Las cifras de la última encuesta Adimark (36 por ciento de apoyo y 56 por ciento de rechazo para el Presidente Piñera), son indiscutibles. A estas alturas es un lugar común decir que el gobierno está tocando fondo. No hay, sin embargo, seguridad de que la caída se haya detenido o se pueda controlar con facilidad.
Es evidente que el mensaje llegó a quienes debía llegar: las reuniones en La Moneda luego de bajarse del avión que lo trajo de sus vacaciones son clara demostración de que el Presidente tomó nota del mensaje. De manera simultánea, sigue la rebelión de la UDI por el eventual matrimonio de homosexuales, las manifestaciones contra Hidroaysén no amainan, se anunciaban protestas de los agricultores por el bajo precio del dólar... y se suman protestas por la lentitud de la reconstrucción, la incertidumbre en materia de educación y la contaminación ambiental en Santiago.

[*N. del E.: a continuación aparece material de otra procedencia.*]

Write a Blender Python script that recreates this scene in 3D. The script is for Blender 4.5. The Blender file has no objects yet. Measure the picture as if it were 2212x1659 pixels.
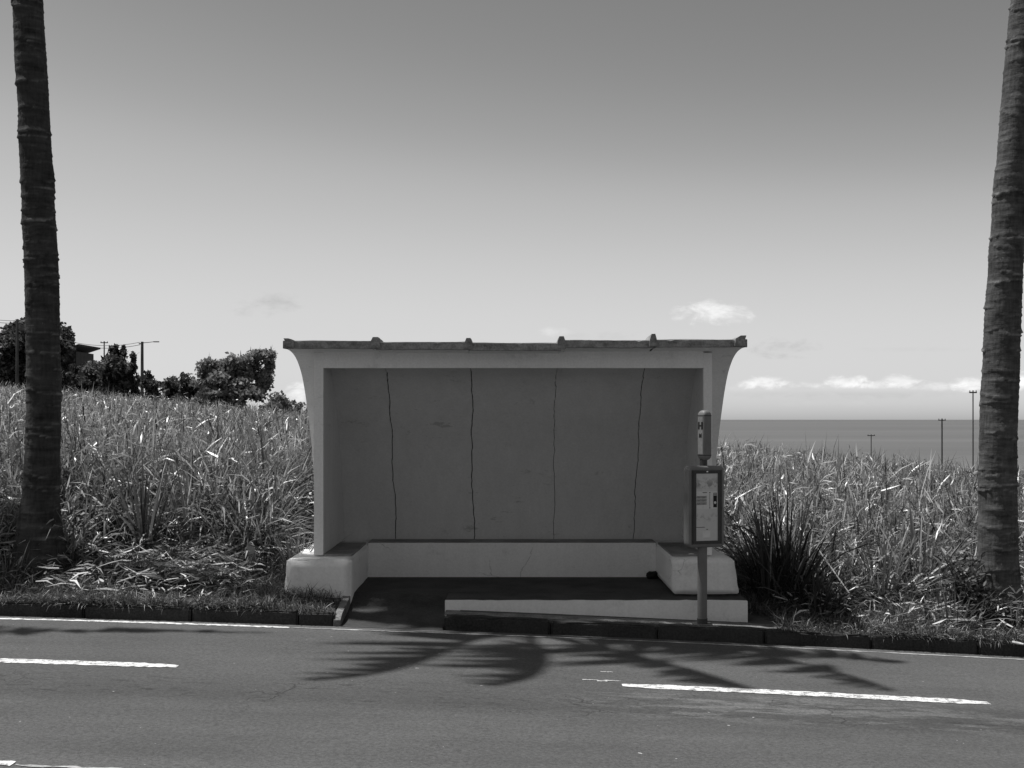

De manera apenas disimulada, hay también otros problemas que corroen la base política del régimen. La UDI y RN, partidos que conforman el soporte fundamental del gobierno, están en franca divergencia: entre sí y con las autoridades de su propia coalición. Los ministros se muestran las uñas, varios de ellos visiblemente embarcados en planes propios para el futuro. La abundancia de precandidatos presidenciales, confesos o no, hace ver con mayor claridad que la prematura proclamación de Laurence Golborne fue un error que no lo fortalece pero que despertó apetitos en varios de sus colegas.
Esta abundancia de nombres, en vez de servir de refuerzo al gobierno, solo demuestra lo que muchos chilenos perciben como sus mayores debilidades: falta de homogeneidad en el equipo, poca libertad de acción para ministros y otros colaboradores fundamentales, una mirada que apunta más al futuro que al presente, como si el próximo gobierno pudiera desprenderse de la herencia –positiva o negativa- del actual.
Las explicaciones se multiplican, pero no son suficientes. Está claro que la nueva forma de gobernar solo fue un eslogan de campaña, como muchos otros anuncios que hasta ahora no se convierten en realidad.
Lo principal es que, al parecer, el Presidente no logra diferenciar entre su exitosa conducta como empresario y su papel de estadista. Es que es distinto trabajar respondiendo a clientes (que pagan) que con electores (que cobran).
Esto se aprecia claramente en sus actitudes. Por ejemplo, haciendo chistes a destiempo, más allá de los errores u olvido de nombres y situaciones. Nada contiene al Jefe del Estado: a un jugador de fútbol le ofrece enseñarle como “hacer un niñito hombre”; se pone en un mismo plano personal con el Presidente Obama, aludiendo a sus estudios universitarios, a sus gustos por el deporte y a la belleza de sus esposas; trata de hacer reír al Presidente del Perú con la pregunta de “¿a quién pertenece el pisco?” (Respuesta: “Pertenece al que se lo toma”, saltándose la pugna por su origen).
Algunos ministros, de parecida formación en la empresa privada y poca o nula experiencia política, han tenido lapsus parecidos por calificarlos suavemente. El más notorio fue el exabrupto tuiteado por Jaime Mañalich: “Está güena la Ena”. Menos controversial fue la risotada de Golborne en medio de una conferencia de prensa de dos parlamentarios opositores. En esta línea, hay que reconocer que los ministros políticos, especialmente Evelyn Matthei y Andrés Allamand han mostrado mucha más cancha en sus actuales funciones.
El momento político ha puesto al gobierno en una disyuntiva. Su histórica sensibilidad ante las encuestas debería conducir a un cambio de gabinete como se ha pronosticado desde todos los sectores. Pero ¿lo hará? La vocera von Baer ya había asegurado que no habrá cambios. El domingo, ya en Santiago, el propio Presidente lo reafirmó.
Se ha recordado, una y otra vez, que los cambios no se anuncian. Pero, sobre todo, se sabe que no garantizan el fin de los problemas.